Ariadne auf Naxos is but a single fruit of the creative collaboration between Richard Strauss and Hugo von Hofmannsthal, which began with Elektra. Their relationship was rather fraught, in part because of the vastly different temperaments and imperatives of the two artists. But what seem to be irreconcilable perspectives come together in this brilliant meditation on life and love, and the joys and travails of being a creative artist. It was Strauss’s idea to make the Composer, who appears only in the prologue (an addition when the opera was reworked after its unsuccessful premiere in 1912), a trouser role. He wrote it for soprano but it’s usually sung by a mezzo.


The Composer reminds us of Octavian of course, but also of Cherubino. For me, this opera has always been so evocative of Mozart for many reasons. He has shown, more than anyone, that the sublime and transcendent can coexist and even be illuminated by the comic. Also it feels rather personal: All the highs and lows, the joys and frustrations of a composer treated like a servant by philistine employers with money and status (but without appreciation for artistic genius) can be found in Mozart’s letters.



J. DiDonato (© Cory Weaver/Metropolitan Opera)


In addition to the critical and public focus on Maestro Luisi, there was much excitement over a Met milestone – the first Strauss role for Joyce DiDonato in the house. She has achieved great success at the Met as a Rossini singer, first in Il Barbiere di Siviglia, and, most recently, in Le Comte Ory. She also excels in Handel of course. Her tone was luminous, even in the declamatory passages. Her voice was rich and gleaming and her diction excellent. DiDonato’s extraordinary technical prowess comes with a marvelous stage presence and an uncanny ability to embody her roles, however disparate. Everything she does is part of and essential to the characters she creates. My colleague reviewed her Octavian in Madrid. I very much look forward to her role debut at the Met.
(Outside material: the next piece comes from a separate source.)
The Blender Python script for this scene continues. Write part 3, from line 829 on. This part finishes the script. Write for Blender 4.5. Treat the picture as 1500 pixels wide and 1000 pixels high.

Violeta Urmana was Odabella when Riccardo Muti debuted at the Met last season with Verdi’s Attila. As Ariadne, she sang Strauss’s challenging music with a lovely tone and secure technique. With her regal bearing and searing sense of loss, she was also deeply in character. The middle and lower range of her voice sounded particularly fine, but her German was virtually incomprehensible. And she lacked the luminosity and the gorgeous gleaming tone of Deborah Voigt when she sang Ariadne in this production several years ago with Dessay as Zerbinetta.


Kathleen Kim is becoming a fixture at the Met. Earlier this season, she gave a stunning performance as Chiang Ch’ing in Nixon in China. As Zerbinetta, in a vocally punishing female counterpart to Leporello’s catalog aria, “Grossmächtige Prinzessin,” Kim’s coloratura was generally good. But she played the character as a mere coquette – without self-knowledge, without depth. She did not mine the role, as Dessay did, and thus did not communicate the wistfulness and bemusement essential to Zerbinetta’s character. It was simply unbelievable that DiDonato’s Composer would be smitten by such a shallow creature.


Robert Dean Smith was an ardent if somewhat strained Bacchus. The three nymphs sounded as lovely as they looked. Thomas Allen was a bit of luxury casting as the Music Master. All of the other roles were performed with verve and panache.


The 1993 production by Elijah Moshinsky continues to enthrall. Indeed, it’s as close to a perfect production as I have seen at the Met. It does full justice to the ingenious libretto and Strauss’s marvelous music. Michael Yeargan’s set for the opera seria is a magical dreamscape featuring three nymphs, suspended on platforms high above the stage, gliding about under a canopy of stars. The prologue had a very clever touch: In a cut out on the left side of the stage was a marble staircase, ascending to the unseen but surely opulent premises of the patron of the evening’s entertainment. The social status of the performers had a perfect visual metaphor. The costumes were stunning and the lighting by Gil Wechsler tremendously effective. Finally, hats off to the stage director, Laurie Feldman, for the impeccably choreographed physical comedy.